While $2,175m of acquisitions were exchanged and settled in FY22, another $403m of acquisitions exchanged in FY22 are yet to be settled in addition to $516m of real estate finance transactions.
FY22 management fee revenue grew 77% to $146.8m over FY21
Transaction fee revenue increased 162% to $39.3m
AUM growth to $20.6bn, up 18% above FY21
$2.1bn of development pipeline opportunity
Property FUM grew to $79.4m, from $44.8m in FY21
Real estate funds management platform grew 20% to $19.8bn
Performance fees rose to $33m, from $17.9m the previous year
Centuria’s healthcare platform expanded to $1.7bn of AUM, up 55% from FY21
Commenting on today’s result, Centuria notes plans to grow its platform strongly in the alternative healthcare, agriculture and non-bank lending sectors - which are receiving strong investor demand – while remaining firmly focussed on the Australasian real estate sector.
Management also guided to operating earnings of 14.5 cents per share in FY23 and to an increased distribution of 11.6 cents per share.
“Centuria remains firmly focussed on the Australasian real estate sector,” the joint CEOs noted.
"The Group intends to grow its platform strongly in the alternative healthcare, agriculture and non-bank lending sectors which are receiving strong investor demand."
Centuria Capital’s share price is down -38% in the last 12 months.
Consensus on Centuria is Moderate Buy.
Based on Morningstar’s fair value of $2.53 the stock appears to be undervalued.
Based on the three brokers that cover Centuria (As reported on by FN Arena) the stock is currently trading with 25% upside to the target price of $2.36.
Despite an 8% bounce off its mid-June lows, Ord Minnett believes the REIT sector still appears oversold, and lifts its interest rate assumptions due to high inflation.
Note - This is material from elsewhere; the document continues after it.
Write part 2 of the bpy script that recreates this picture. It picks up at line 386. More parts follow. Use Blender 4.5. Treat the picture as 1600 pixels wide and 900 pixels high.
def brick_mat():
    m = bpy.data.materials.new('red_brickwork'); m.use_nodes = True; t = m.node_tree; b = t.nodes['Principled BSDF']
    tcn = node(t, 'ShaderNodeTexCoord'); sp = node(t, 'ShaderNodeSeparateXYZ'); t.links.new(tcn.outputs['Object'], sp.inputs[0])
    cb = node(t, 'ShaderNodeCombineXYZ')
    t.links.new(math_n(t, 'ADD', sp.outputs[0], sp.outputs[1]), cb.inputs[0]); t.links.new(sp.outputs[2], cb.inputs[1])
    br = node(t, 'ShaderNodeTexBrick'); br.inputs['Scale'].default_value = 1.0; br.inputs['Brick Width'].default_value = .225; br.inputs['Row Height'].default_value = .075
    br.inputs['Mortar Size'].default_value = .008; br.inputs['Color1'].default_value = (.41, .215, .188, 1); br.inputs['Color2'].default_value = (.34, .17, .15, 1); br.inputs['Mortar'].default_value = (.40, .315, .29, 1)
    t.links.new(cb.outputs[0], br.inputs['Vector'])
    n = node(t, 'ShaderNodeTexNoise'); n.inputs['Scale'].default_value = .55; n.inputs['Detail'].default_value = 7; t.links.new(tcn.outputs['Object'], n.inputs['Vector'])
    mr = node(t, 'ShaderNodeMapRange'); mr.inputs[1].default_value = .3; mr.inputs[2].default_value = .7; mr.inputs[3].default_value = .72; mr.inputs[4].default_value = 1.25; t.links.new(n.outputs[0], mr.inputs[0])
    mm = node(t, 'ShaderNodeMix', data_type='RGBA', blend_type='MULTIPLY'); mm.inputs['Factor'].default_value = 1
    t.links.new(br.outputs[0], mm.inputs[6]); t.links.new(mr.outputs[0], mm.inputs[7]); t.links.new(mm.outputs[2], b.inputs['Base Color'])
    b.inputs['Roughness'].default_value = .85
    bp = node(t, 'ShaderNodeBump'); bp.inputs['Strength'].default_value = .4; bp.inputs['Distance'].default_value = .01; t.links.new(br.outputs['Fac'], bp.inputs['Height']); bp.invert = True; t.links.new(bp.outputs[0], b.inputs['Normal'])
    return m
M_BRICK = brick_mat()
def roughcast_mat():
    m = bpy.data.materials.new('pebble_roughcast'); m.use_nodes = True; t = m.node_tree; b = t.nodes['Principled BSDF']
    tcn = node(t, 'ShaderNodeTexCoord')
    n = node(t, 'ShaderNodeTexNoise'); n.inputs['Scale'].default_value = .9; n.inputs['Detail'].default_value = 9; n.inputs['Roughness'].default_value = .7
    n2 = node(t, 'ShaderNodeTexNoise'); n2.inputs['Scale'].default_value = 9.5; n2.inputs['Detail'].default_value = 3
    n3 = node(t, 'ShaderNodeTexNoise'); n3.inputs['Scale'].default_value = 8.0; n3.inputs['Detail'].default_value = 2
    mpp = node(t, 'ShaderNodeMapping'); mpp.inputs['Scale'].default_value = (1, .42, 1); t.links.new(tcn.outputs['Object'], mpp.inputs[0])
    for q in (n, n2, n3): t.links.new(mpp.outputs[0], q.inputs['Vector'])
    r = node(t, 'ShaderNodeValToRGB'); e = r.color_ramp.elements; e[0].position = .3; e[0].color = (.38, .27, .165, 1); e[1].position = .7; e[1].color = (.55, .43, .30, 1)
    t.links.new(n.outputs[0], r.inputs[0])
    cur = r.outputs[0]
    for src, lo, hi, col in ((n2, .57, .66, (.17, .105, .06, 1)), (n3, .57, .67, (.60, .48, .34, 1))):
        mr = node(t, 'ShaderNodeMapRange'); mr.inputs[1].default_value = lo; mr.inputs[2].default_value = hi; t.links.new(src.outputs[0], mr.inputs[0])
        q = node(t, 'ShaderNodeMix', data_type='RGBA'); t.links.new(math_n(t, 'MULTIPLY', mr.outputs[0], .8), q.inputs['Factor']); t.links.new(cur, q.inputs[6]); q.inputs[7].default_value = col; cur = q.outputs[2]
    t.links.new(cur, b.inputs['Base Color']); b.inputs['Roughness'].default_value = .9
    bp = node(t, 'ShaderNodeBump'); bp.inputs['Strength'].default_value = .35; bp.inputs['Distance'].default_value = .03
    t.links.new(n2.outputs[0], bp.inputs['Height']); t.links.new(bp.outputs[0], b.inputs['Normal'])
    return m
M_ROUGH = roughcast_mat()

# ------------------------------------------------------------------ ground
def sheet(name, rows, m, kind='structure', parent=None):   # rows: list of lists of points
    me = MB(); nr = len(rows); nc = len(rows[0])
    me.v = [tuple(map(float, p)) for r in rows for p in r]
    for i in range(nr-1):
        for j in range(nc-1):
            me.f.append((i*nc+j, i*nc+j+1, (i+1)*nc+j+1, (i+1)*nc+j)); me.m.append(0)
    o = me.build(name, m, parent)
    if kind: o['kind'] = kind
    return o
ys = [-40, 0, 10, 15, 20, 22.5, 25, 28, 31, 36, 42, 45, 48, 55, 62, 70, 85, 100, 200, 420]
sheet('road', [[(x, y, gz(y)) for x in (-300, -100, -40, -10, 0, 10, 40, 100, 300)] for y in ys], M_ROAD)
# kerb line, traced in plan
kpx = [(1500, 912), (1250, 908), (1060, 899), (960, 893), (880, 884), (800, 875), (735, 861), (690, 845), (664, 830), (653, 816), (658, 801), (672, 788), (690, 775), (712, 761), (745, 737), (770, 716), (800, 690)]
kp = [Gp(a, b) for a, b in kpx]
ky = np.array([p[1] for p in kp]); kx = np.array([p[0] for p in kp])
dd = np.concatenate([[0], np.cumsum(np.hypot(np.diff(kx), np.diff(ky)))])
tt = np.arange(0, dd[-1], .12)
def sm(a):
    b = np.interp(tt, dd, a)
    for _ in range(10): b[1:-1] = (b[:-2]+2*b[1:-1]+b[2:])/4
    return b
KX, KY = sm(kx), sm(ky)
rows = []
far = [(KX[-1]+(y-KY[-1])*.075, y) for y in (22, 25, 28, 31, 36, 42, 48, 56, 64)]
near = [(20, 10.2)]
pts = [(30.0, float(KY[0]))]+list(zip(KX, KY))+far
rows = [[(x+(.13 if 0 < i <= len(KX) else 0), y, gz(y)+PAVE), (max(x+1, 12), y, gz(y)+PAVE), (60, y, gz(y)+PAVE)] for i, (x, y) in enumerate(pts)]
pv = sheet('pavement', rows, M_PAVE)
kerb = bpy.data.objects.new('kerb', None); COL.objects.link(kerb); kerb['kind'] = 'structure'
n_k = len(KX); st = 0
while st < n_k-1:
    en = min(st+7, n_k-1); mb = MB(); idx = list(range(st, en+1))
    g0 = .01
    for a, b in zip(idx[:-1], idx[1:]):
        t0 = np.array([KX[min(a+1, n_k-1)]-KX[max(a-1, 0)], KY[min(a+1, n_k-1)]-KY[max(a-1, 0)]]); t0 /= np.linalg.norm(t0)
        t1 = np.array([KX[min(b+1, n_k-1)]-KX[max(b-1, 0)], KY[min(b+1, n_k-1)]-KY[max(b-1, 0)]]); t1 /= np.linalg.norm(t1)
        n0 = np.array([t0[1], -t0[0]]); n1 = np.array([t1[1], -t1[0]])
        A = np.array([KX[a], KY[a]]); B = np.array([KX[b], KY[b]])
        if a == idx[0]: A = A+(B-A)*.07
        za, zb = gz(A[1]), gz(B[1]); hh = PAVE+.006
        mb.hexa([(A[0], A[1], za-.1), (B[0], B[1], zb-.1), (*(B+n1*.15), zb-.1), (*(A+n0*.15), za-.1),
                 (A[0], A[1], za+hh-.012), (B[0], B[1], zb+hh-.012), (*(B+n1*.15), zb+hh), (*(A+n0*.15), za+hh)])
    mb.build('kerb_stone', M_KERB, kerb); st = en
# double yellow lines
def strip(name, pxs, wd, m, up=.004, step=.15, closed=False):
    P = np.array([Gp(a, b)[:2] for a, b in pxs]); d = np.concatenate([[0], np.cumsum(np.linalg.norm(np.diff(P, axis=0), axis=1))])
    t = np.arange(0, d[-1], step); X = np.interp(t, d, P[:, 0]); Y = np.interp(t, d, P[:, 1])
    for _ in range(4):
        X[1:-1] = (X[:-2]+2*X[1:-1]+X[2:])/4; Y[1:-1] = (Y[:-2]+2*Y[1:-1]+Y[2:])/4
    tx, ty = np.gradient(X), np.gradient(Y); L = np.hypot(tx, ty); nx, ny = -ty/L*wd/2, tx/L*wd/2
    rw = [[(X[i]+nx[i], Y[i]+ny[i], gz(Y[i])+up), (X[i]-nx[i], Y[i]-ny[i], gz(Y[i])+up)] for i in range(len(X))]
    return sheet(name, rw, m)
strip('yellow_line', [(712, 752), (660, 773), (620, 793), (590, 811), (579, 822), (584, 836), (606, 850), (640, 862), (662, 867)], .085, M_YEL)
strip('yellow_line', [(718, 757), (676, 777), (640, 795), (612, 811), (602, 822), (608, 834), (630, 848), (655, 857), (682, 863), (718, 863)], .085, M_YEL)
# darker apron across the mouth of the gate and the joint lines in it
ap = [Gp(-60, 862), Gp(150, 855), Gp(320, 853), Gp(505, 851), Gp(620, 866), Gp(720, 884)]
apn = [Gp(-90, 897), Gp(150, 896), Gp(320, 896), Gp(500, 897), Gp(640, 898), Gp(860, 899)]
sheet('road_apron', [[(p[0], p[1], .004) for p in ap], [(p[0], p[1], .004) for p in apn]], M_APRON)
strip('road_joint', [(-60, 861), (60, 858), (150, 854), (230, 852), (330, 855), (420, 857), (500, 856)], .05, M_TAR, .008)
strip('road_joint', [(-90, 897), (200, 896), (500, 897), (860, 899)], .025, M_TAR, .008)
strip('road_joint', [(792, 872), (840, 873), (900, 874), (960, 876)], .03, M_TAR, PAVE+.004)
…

The broker retains a Buy rating and lowers its target price for Centuria to $2.60. (14/07/22).
Morgan Stanley expects increasing interest rates and costs of interest rate hedging to drive increased costs across its Australian property coverage.
As a result, the broker has reduced FY24-25 earnings per share forecasts by an average -8-10% across its coverage.
The broker retains an Overweight rating on Centuria with the target price decreasing to $2.50 from $3.45.